Written instruction - Restate every line of the material, word for word.
=== Information provided ===
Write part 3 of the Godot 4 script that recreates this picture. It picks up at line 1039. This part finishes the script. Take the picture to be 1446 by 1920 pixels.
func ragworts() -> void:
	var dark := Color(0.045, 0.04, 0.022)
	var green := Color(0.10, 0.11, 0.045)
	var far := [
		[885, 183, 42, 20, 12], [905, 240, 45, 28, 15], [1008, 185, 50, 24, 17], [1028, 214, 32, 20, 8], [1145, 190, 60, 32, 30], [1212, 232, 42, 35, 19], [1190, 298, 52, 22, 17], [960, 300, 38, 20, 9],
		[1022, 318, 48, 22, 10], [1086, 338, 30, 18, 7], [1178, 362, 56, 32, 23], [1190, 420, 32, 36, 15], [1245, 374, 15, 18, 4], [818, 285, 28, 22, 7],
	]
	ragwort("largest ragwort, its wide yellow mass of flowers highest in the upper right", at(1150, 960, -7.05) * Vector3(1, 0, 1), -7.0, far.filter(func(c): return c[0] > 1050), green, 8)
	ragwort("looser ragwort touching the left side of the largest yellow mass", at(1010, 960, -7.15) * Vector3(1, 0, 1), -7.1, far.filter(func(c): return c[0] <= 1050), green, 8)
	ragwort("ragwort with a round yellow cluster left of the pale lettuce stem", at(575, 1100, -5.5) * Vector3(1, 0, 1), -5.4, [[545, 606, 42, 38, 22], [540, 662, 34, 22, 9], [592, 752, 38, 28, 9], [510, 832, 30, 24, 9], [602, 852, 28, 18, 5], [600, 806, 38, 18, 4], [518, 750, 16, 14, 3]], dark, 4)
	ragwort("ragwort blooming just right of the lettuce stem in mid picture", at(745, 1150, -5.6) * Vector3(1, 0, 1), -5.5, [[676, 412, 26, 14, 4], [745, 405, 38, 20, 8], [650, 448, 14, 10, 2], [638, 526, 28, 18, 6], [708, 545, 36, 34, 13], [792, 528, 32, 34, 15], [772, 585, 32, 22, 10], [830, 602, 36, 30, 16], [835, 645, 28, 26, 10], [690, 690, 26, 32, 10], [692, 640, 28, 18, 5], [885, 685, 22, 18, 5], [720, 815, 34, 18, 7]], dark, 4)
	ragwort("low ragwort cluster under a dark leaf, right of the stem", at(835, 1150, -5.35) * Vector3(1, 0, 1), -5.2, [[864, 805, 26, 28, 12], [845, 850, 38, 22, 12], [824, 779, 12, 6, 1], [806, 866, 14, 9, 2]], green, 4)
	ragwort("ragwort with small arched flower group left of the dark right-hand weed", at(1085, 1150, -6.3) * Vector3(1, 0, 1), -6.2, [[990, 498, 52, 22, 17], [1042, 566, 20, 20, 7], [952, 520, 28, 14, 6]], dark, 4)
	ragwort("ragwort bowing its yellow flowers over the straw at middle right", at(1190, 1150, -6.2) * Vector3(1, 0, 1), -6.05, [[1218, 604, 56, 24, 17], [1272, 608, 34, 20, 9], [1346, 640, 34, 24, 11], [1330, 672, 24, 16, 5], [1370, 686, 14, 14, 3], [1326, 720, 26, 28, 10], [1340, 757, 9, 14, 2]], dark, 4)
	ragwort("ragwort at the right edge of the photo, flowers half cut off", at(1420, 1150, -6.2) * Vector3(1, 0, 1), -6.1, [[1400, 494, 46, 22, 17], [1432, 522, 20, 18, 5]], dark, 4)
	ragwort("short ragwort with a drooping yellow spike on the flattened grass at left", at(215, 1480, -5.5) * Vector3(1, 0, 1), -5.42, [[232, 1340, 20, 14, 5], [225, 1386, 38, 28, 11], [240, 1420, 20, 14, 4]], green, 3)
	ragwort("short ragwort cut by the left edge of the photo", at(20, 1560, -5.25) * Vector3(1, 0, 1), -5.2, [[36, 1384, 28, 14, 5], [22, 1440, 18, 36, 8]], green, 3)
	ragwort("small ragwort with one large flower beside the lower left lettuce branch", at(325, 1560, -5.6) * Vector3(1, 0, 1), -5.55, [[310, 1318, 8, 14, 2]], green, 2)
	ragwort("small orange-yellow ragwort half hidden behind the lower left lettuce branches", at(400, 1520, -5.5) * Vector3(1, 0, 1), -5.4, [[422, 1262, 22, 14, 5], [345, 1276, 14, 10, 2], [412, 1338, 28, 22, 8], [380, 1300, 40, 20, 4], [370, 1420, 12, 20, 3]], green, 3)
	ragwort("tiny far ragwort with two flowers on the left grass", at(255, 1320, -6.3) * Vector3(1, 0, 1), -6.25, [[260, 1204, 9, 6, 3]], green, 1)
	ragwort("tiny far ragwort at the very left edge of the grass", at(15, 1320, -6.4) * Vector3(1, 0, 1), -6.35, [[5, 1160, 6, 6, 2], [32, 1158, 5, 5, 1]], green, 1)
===
Written reply -
Write part 3 of the Godot 4 script that recreates this picture. It picks up at line 1039. This part finishes the script. Take the picture to be 1446 by 1920 pixels.
func ragworts() -> void:
	var dark := Color(0.045, 0.04, 0.022)
	var green := Color(0.10, 0.11, 0.045)
	var far := [
		[885, 183, 42, 20, 12], [905, 240, 45, 28, 15], [1008, 185, 50, 24, 17], [1028, 214, 32, 20, 8], [1145, 190, 60, 32, 30], [1212, 232, 42, 35, 19], [1190, 298, 52, 22, 17], [960, 300, 38, 20, 9],
		[1022, 318, 48, 22, 10], [1086, 338, 30, 18, 7], [1178, 362, 56, 32, 23], [1190, 420, 32, 36, 15], [1245, 374, 15, 18, 4], [818, 285, 28, 22, 7],
	]
	ragwort("largest ragwort, its wide yellow mass of flowers highest in the upper right", at(1150, 960, -7.05) * Vector3(1, 0, 1), -7.0, far.filter(func(c): return c[0] > 1050), green, 8)
	ragwort("looser ragwort touching the left side of the largest yellow mass", at(1010, 960, -7.15) * Vector3(1, 0, 1), -7.1, far.filter(func(c): return c[0] <= 1050), green, 8)
	ragwort("ragwort with a round yellow cluster left of the pale lettuce stem", at(575, 1100, -5.5) * Vector3(1, 0, 1), -5.4, [[545, 606, 42, 38, 22], [540, 662, 34, 22, 9], [592, 752, 38, 28, 9], [510, 832, 30, 24, 9], [602, 852, 28, 18, 5], [600, 806, 38, 18, 4], [518, 750, 16, 14, 3]], dark, 4)
	ragwort("ragwort blooming just right of the lettuce stem in mid picture", at(745, 1150, -5.6) * Vector3(1, 0, 1), -5.5, [[676, 412, 26, 14, 4], [745, 405, 38, 20, 8], [650, 448, 14, 10, 2], [638, 526, 28, 18, 6], [708, 545, 36, 34, 13], [792, 528, 32, 34, 15], [772, 585, 32, 22, 10], [830, 602, 36, 30, 16], [835, 645, 28, 26, 10], [690, 690, 26, 32, 10], [692, 640, 28, 18, 5], [885, 685, 22, 18, 5], [720, 815, 34, 18, 7]], dark, 4)
	ragwort("low ragwort cluster under a dark leaf, right of the stem", at(835, 1150, -5.35) * Vector3(1, 0, 1), -5.2, [[864, 805, 26, 28, 12], [845, 850, 38, 22, 12], [824, 779, 12, 6, 1], [806, 866, 14, 9, 2]], green, 4)
	ragwort("ragwort with small arched flower group left of the dark right-hand weed", at(1085, 1150, -6.3) * Vector3(1, 0, 1), -6.2, [[990, 498, 52, 22, 17], [1042, 566, 20, 20, 7], [952, 520, 28, 14, 6]], dark, 4)
	ragwort("ragwort bowing its yellow flowers over the straw at middle right", at(1190, 1150, -6.2) * Vector3(1, 0, 1), -6.05, [[1218, 604, 56, 24, 17], [1272, 608, 34, 20, 9], [1346, 640, 34, 24, 11], [1330, 672, 24, 16, 5], [1370, 686, 14, 14, 3], [1326, 720, 26, 28, 10], [1340, 757, 9, 14, 2]], dark, 4)
	ragwort("ragwort at the right edge of the photo, flowers half cut off", at(1420, 1150, -6.2) * Vector3(1, 0, 1), -6.1, [[1400, 494, 46, 22, 17], [1432, 522, 20, 18, 5]], dark, 4)
	ragwort("short ragwort with a drooping yellow spike on the flattened grass at left", at(215, 1480, -5.5) * Vector3(1, 0, 1), -5.42, [[232, 1340, 20, 14, 5], [225, 1386, 38, 28, 11], [240, 1420, 20, 14, 4]], green, 3)
	ragwort("short ragwort cut by the left edge of the photo", at(20, 1560, -5.25) * Vector3(1, 0, 1), -5.2, [[36, 1384, 28, 14, 5], [22, 1440, 18, 36, 8]], green, 3)
	ragwort("small ragwort with one large flower beside the lower left lettuce branch", at(325, 1560, -5.6) * Vector3(1, 0, 1), -5.55, [[310, 1318, 8, 14, 2]], green, 2)
	ragwort("small orange-yellow ragwort half hidden behind the lower left lettuce branches", at(400, 1520, -5.5) * Vector3(1, 0, 1), -5.4, [[422, 1262, 22, 14, 5], [345, 1276, 14, 10, 2], [412, 1338, 28, 22, 8], [380, 1300, 40, 20, 4], [370, 1420, 12, 20, 3]], green, 3)
	ragwort("tiny far ragwort with two flowers on the left grass", at(255, 1320, -6.3) * Vector3(1, 0, 1), -6.25, [[260, 1204, 9, 6, 3]], green, 1)
	ragwort("tiny far ragwort at the very left edge of the grass", at(15, 1320, -6.4) * Vector3(1, 0, 1), -6.35, [[5, 1160, 6, 6, 2], [32, 1158, 5, 5, 1]], green, 1)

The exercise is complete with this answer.